Stated problem: Retype, exactly as written, every line from the one containing "The Blender Python script for this scene continues." down to the one containing "M['navy'], t, bevel=0.003)", including both, and nothing else.

--- begin Provided data ---

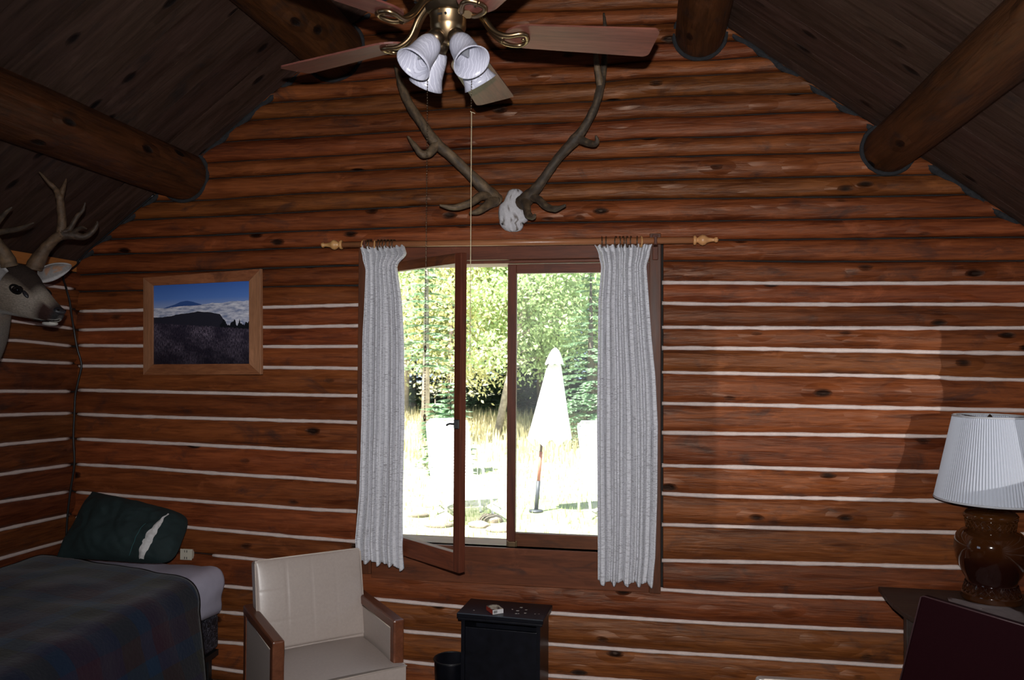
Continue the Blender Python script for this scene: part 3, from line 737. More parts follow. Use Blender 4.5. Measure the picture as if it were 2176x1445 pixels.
for sy in (-1, 1):
    e0 = aty(37, 615, dk.y-.074); e = V((e0.x, dk.y+sy*.074, e0.z))
    ell(e-dbase, (.026, .0125, .0165)).build('eye', M_EYE, deer, smooth=True)
    lid = [e-dbase+V((.027*math.cos(a), -.010*1 if sy < 0 else .010, .0165*math.sin(a)-.008*math.cos(a))) for a in [2*PI*k/20 for k in range(21)]]
    MB().tube(lid, .0045, 6, cap=False).build('eyelid', plain('eyelid_%d' % (sy+1), (.006, .005, .005), .8, spec=.1), deer, smooth=True)
    td = e-dbase+V((.036, sy*-.004, -.020)); ell(td, (.021, .010, .008), 10, 8, Matrix.Rotation(.9, 3, 'Y')).build('tear_duct', M_NOSE, deer, smooth=True)
ns = dp(138, 662)
ell(V((ns.x, dk.y, ns.z))-dbase, (.024, .030, .018), rot=Matrix.Rotation(.5, 3, 'Y')).build('nose', M_NOSE, deer, smooth=True)
for sy in (-1, 1): ell(V((ns.x+.012, dk.y+sy*.019, ns.z+.002))-dbase, (.008, .006, .005), 10, 8).build('nostril', M_EYE, deer, smooth=True)
mo = [V((dp(x, y).x, dk.y+s, dp(x, y).z))-dbase for x, y, s in ((96, 681, -.040), (110, 683, -.042), (122, 684, -.036), (134, 683, -.022), (139, 681, 0))]
MB().tube(smooth_pts(mo), .003, 6).build('mouth', M_EYE, deer, smooth=True)
ell(V((dp(117, 688).x, dk.y, dp(117, 688).z))-dbase, (.036, .022, .011), rot=Matrix.Rotation(.05, 3, 'Y')).build('chin', plain('chin_fur', (.40, .38, .35), .85), deer, smooth=True)
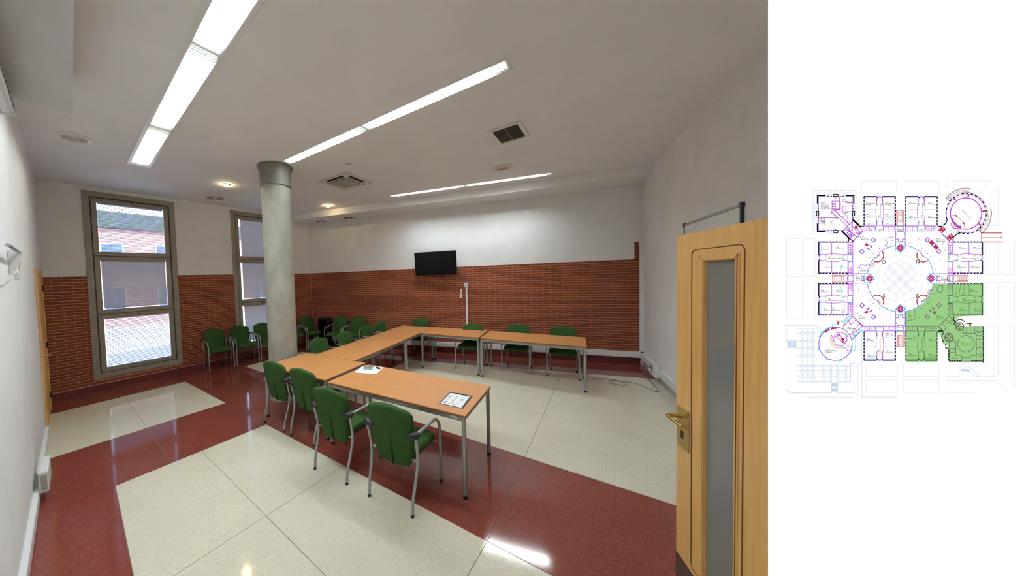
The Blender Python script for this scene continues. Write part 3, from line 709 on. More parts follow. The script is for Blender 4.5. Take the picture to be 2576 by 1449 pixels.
path = [p0, onf(cr,AR,-1.02,0.17,0.20), onf(cr,AR,-1.02,0.20,0.10), (7.66,1.18,0.02),(7.70,0.98,0.006),(7.72,0.78,0.006),(7.66,0.76,0.006),(7.55,0.92,0.006),(7.42,1.02,0.006),(7.22,1.02,0.006),(7.10,0.92,0.006),(7.14,0.80,0.006),(7.28,0.78,0.008),(7.34,0.86,0.010),(7.26,0.97,0.016),(7.08,1.0,0.012),(6.9,0.96,0.006),(6.72,0.95,0.006)]
def smooth_path(P, n=5):
    P = [Vector(q) for q in P]; out = []
    for i in range(len(P)-1):
        a,b,c,d = P[max(i-1,0)],P[i],P[i+1],P[min(i+2,len(P)-1)]
        for k in range(n):
            u = k/n; out.append(0.5*((2*b)+(c-a)*u+(2*a-5*b+4*c-d)*u*u+(3*b-a-3*c+d)*u**3))
    return out+[P[-1]]
tag(MB().tube(smooth_path(path),0.005,8).build('floor_cable', M['cable'], smooth=True),'grey cable looped on the floor below the white socket box','cable')
# ------------------------------------------------------------------ whiteboard
t = thing('whiteboard','large whiteboard with thin metal frame on the right wall behind the door','whiteboard',onf(cr,AR,-2.885,0.0,0),AR)
MB().box(-0.68,0.68,0.002,0.016,0.955,2.505).build('surface', M['wboard'], t)
for a,b,c,d in ((-0.69,0.69,2.495,2.52),(-0.69,0.69,0.935,0.96)): MB().box(a,b,0.001,0.024,c,d).build('frame_bar', M['alu'], t, bevel=0.002, seg=1)
for a,b in ((-0.70,-0.675),(0.675,0.70)): MB().box(a,b,0.001,0.024,0.965,2.49).build('frame_bar', M['navy'] if a < 0 else M['alu'], t, bevel=0.002, seg=1)
for a in (-0.69,0.69):
    for z in (0.945,2.508): MB().box(a-0.022,a+0.022,0.0005,0.027,z-0.024,z+0.024).build('corner_cap', M['navy'], t, bevel=0.003)

# ------------------------------------------------------------------ black cabinet in the corner
t = thing('black_cabinet','black upright box standing in the corner between window wall and far wall','cabinet',(0.62,-0.03,0),TT)
MB().box(-0.16,0.16,-0.13,0.13,0.02,0.84).build('body', M['black'], t, bevel=0.012)
MB().box(-0.165,0.165,-0.135,0.135,0.0,0.02).build('plinth', M['black'], t)
MB().box(-0.14,0.14,-0.132,-0.1302,0.06,0.80).build('front_panel', M['screen'], t)
# ------------------------------------------------------------------ left wall: door, trunking, rail, screen case
dr_ = bpy.data.objects.new('door_2', None); COL.objects.link(dr_); dr_.empty_display_size = .1
struct(frame(dr_, PL, AL), 'narrow wooden door in the left wall beside the brick')
d0, d1, dz = 0.50, 1.66, 2.225
for a,b,c,d in ((d0,d0+0.075,0,dz),(d1-0.075,d1,0,dz),(d0+0.075,d1-0.075,dz-0.08,dz)): MB().box(a,b,0.0005,0.022,c,d).build('door_frame', M['doorwood'], dr_, bevel=0.003)
leaf = MB().box(d0+0.078,d1-0.078,0.001,0.012,0.006,dz-0.083).build('door_leaf', M['doorwood'], dr_)
for z in (0.25,1.05,1.95): MB().box(d0+0.070,d0+0.086,0.0125,0.03,z-0.05,z+0.05).build('hinge', M['black'], leaf)
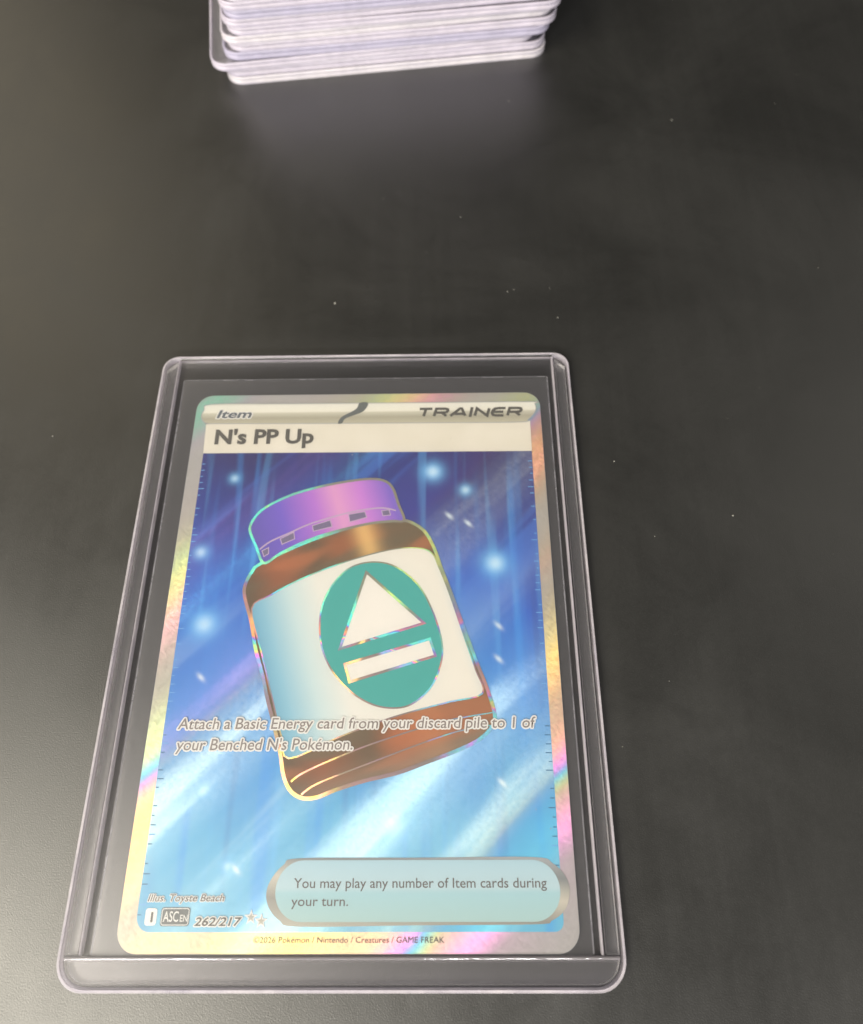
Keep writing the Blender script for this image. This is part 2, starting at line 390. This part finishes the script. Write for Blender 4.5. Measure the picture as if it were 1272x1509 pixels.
RIM = [(-180, 175, .5), (-168, 345, .8), (-150, 345, .2), (-135, 284, 0), (-122, 286, 1), (-106, 288, 1), (-98, 284, .1), (-60, 340, 0), (-48, 345, .8), (-32, 350, 1), (-26, 178, .5), (-18, 180, .1),
       (-12, 236, .9), (2, 236, 1), (8, 178, .4), (30, 250, .1), (46, 262, .9), (66, 262, 1), (74, 262, .1), (104, 243, .1), (114, 243, 1), (152, 243, 1), (160, 180, .2), (172, 172, .6), (180, 175, .5)]
def mat_rim_foil():
    """embossed foil line round the jar: its film runs through many colours"""
    k = Nodes('embossed_rainbow_foil')
    v, x, y, z = k.pos()
    ang = k.m('ARCTAN2', k.m('SUBTRACT', y, 48.0), k.m('SUBTRACT', x, 2.0))
    q2 = k.noise(v, 0.45, 2.0, 0.6)
    fac = k.m('ADD', k.rng(ang, -math.pi, math.pi), k.m('MULTIPLY', k.m('SUBTRACT', q2, 0.5), 0.03))
    th = k.m('MULTIPLY', _bw(k, k.ramp(fac, [((a + 180) / 360, t / 500.0) for a, t, o in RIM])), 500.0)
    th = k.m('ADD', th, k.m('MULTIPLY', k.m('SUBTRACT', k.noise(v, 0.8, 2.0), 0.5), 45.0))
    on = _bw(k, k.ramp(fac, [((a + 180) / 360, float(o)) for a, t, o in RIM]))
    on = k.m('MULTIPLY', on, k.rng(k.noise(v, 0.25, 2.0), 0.35, 0.5, 0.4, 1.0))
    nrm = k.vm('NORMALIZE', k.comb(-0.16, -0.22, 1.0))
    a = k.bsdf(Base_Color=(0.25, 0.21, 0.18), Roughness=0.45, IOR=1.7)
    b = k.bsdf(Base_Color=(0.22, 0.21, 0.22), Roughness=0.42, IOR=5.0, Thin_Film_IOR=2.1, Thin_Film_Thickness=th, Normal=nrm)
    return k.finish(k.mixs(on, a.outputs[0], b.outputs[0]))

def mat_rule():
    k = Nodes('rule_box_print')
    v, x, y, z = k.pos()
    c = k.ramp(k.rng(y, 8.0, 16.0), [(0, (0.42, 0.60, 0.58)), (0.45, (0.40, 0.62, 0.66)), (0.54, (0.50, 0.66, 0.70)), (1.0, (0.44, 0.63, 0.70))])
    return k.finish(k.bsdf(Base_Color=c, Roughness=0.4, IOR=1.6).outputs[0])

def mat_silver():
    k = Nodes('silver_frame_print')
    v, x, y, z = k.pos()
    c = k.ramp(k.rng(k.m('ADD', y, k.m('MULTIPLY', x, 0.08)), 7.0, 18.0), [(0, (0.5, 0.48, 0.40)), (0.3, (0.30, 0.29, 0.25)), (0.55, (0.62, 0.58, 0.48)), (0.8, (0.24, 0.26, 0.26)), (1, (0.4, 0.42, 0.42))])
    return k.finish(k.bsdf(Base_Color=c, Roughness=0.35, IOR=2.0).outputs[0])

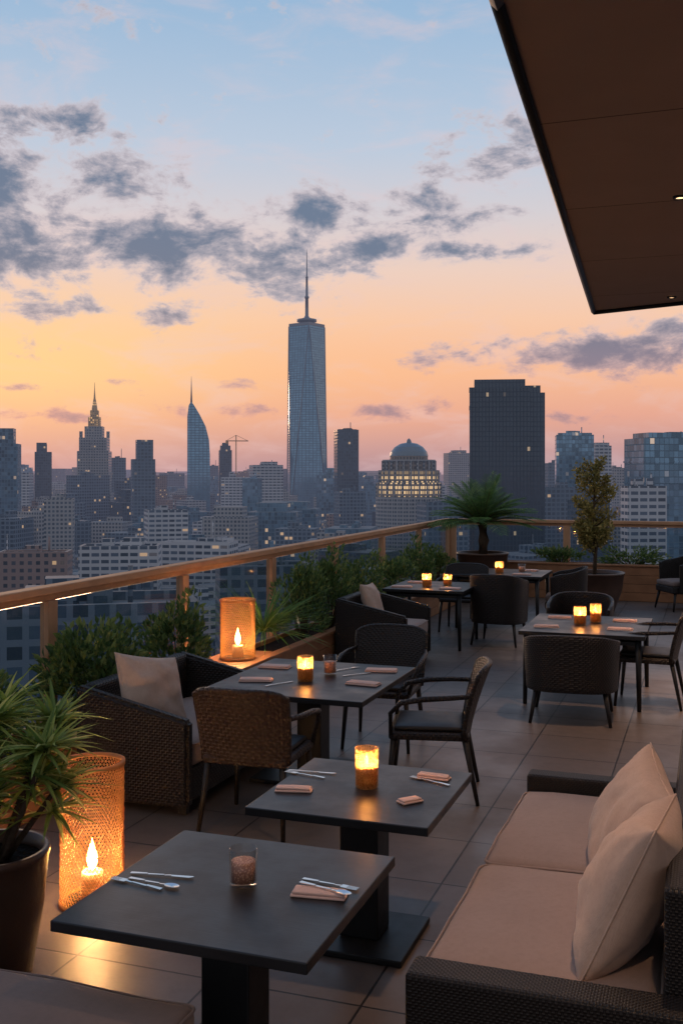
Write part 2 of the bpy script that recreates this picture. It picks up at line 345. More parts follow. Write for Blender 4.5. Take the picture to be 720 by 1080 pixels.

--- end Provided data ---

Full solution:
The Blender Python script for this scene continues. Write part 3, from line 709 on. More parts follow. The script is for Blender 4.5. Take the picture to be 2576 by 1449 pixels.
path = [p0, onf(cr,AR,-1.02,0.17,0.20), onf(cr,AR,-1.02,0.20,0.10), (7.66,1.18,0.02),(7.70,0.98,0.006),(7.72,0.78,0.006),(7.66,0.76,0.006),(7.55,0.92,0.006),(7.42,1.02,0.006),(7.22,1.02,0.006),(7.10,0.92,0.006),(7.14,0.80,0.006),(7.28,0.78,0.008),(7.34,0.86,0.010),(7.26,0.97,0.016),(7.08,1.0,0.012),(6.9,0.96,0.006),(6.72,0.95,0.006)]
def smooth_path(P, n=5):
    P = [Vector(q) for q in P]; out = []
    for i in range(len(P)-1):
        a,b,c,d = P[max(i-1,0)],P[i],P[i+1],P[min(i+2,len(P)-1)]
        for k in range(n):
            u = k/n; out.append(0.5*((2*b)+(c-a)*u+(2*a-5*b+4*c-d)*u*u+(3*b-a-3*c+d)*u**3))
    return out+[P[-1]]
tag(MB().tube(smooth_path(path),0.005,8).build('floor_cable', M['cable'], smooth=True),'grey cable looped on the floor below the white socket box','cable')
# ------------------------------------------------------------------ whiteboard
t = thing('whiteboard','large whiteboard with thin metal frame on the right wall behind the door','whiteboard',onf(cr,AR,-2.885,0.0,0),AR)
MB().box(-0.68,0.68,0.002,0.016,0.955,2.505).build('surface', M['wboard'], t)
for a,b,c,d in ((-0.69,0.69,2.495,2.52),(-0.69,0.69,0.935,0.96)): MB().box(a,b,0.001,0.024,c,d).build('frame_bar', M['alu'], t, bevel=0.002, seg=1)
for a,b in ((-0.70,-0.675),(0.675,0.70)): MB().box(a,b,0.001,0.024,0.965,2.49).build('frame_bar', M['navy'] if a < 0 else M['alu'], t, bevel=0.002, seg=1)
for a in (-0.69,0.69):
    for z in (0.945,2.508): MB().box(a-0.022,a+0.022,0.0005,0.027,z-0.024,z+0.024).build('corner_cap', M['navy'], t, bevel=0.003)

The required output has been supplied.